From theguardian.com
A simple supper of spaghetti in a sweet-sour caper and tomato sauce, and topped with crisp, umami breadcrumbs
Not all store cupboards are equal. Mine is a higgledy-piggledy ode to disorganisation, which I have talked myself into thinking is useful for creativity. Perhaps, one day, I’ll see the soy sauce next to the fruit pastilles and it might inspire a new recipe. This dish, however, was inspired by the more ordered store cupboard of Giuseppina, the host nonna at a farm I stayed on in Sicily this summer. She dried her own grapes and tomatoes, brined her own capers and, using them, cooked us the most phenomenal food, including a pasta dish that this recipe is in memory of.
Store-cupboard spaghetti
If you’ve not used nutritional yeast, or nooch, before, I’d recommend dipping your spoon in. The flakes have an intensely cheesy flavour and though it does not, in my opinion, substitute for cheese, it does hit the breadcrumbs (which finish this spaghetti) over the head with a good amount of umami.
Prep 5 min
Cook 35 min
Serves 2
Extra-virgin olive oil
45g brined capers, drained
40g sun-dried tomato paste
30g pine nuts
20g raisins
½ tsp red chilli flakes
Fine sea salt and black pepper
1 tsp white-wine vinegar, or to taste
40g dried breadcrumbs
1 tbsp nutritional yeast
200g spaghetti
First make the sauce. Put four tablespoons of oil in a blender, add the capers, sun-dried tomato paste, pine nuts, raisins, chilli flakes and half a teaspoon of salt. Blend to a chunky sauce, then taste: it should be salty, sweet and sour. If you need to, add up to a teaspoon of vinegar to balance things out.
Bring a large pan of water to a rolling boil and add a teaspoon of salt for every litre of water.
In the meantime, heat a tablespoon of oil in a small frying pan on a medium heat.

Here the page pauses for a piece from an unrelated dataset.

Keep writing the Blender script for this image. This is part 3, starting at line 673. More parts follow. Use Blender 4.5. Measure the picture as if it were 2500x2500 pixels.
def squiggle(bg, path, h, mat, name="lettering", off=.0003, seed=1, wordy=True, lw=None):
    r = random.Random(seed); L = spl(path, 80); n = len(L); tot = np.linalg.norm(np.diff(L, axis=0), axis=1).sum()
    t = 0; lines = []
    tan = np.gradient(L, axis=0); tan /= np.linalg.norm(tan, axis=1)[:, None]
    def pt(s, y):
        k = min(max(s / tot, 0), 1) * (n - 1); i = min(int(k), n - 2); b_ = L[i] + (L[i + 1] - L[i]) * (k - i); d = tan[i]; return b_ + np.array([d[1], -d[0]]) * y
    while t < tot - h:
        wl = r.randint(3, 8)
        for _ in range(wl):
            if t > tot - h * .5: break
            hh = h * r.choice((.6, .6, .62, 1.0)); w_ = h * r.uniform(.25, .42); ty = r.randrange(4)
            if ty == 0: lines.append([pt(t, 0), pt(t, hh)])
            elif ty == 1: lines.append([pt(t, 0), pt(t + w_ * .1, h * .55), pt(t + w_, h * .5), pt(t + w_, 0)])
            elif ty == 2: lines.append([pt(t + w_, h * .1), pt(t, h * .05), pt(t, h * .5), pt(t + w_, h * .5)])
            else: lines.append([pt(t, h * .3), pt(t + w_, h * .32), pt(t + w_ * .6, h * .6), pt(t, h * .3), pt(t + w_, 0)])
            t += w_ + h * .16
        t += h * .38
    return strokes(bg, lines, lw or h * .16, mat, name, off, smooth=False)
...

Once it’s hot, add the breadcrumbs and fry, stirring, until they are an autumn-leaf brown. Take off the heat, stir in the nutritional yeast, then transfer to a small bowl.
Once the water pot is boiling, cook the spaghetti according to the packet instructions and, when it’s nearly done, carefully lower a mug into the cooking water and take some of it out. Drain the spaghetti well, then return it to the empty pan and add the blended sauce and three tablespoons of the pasta cooking water. Mix well to loosen up the pasta, adding another tablespoon of the cooking water, if need be, then taste a strand and adjust the seasoning as necessary.
Distribute the spaghetti between two plates and sprinkle each portion with a tablespoon of the breadcrumb mix. Serve with the remaining breadcrumbs on the side, so you can help yourselves.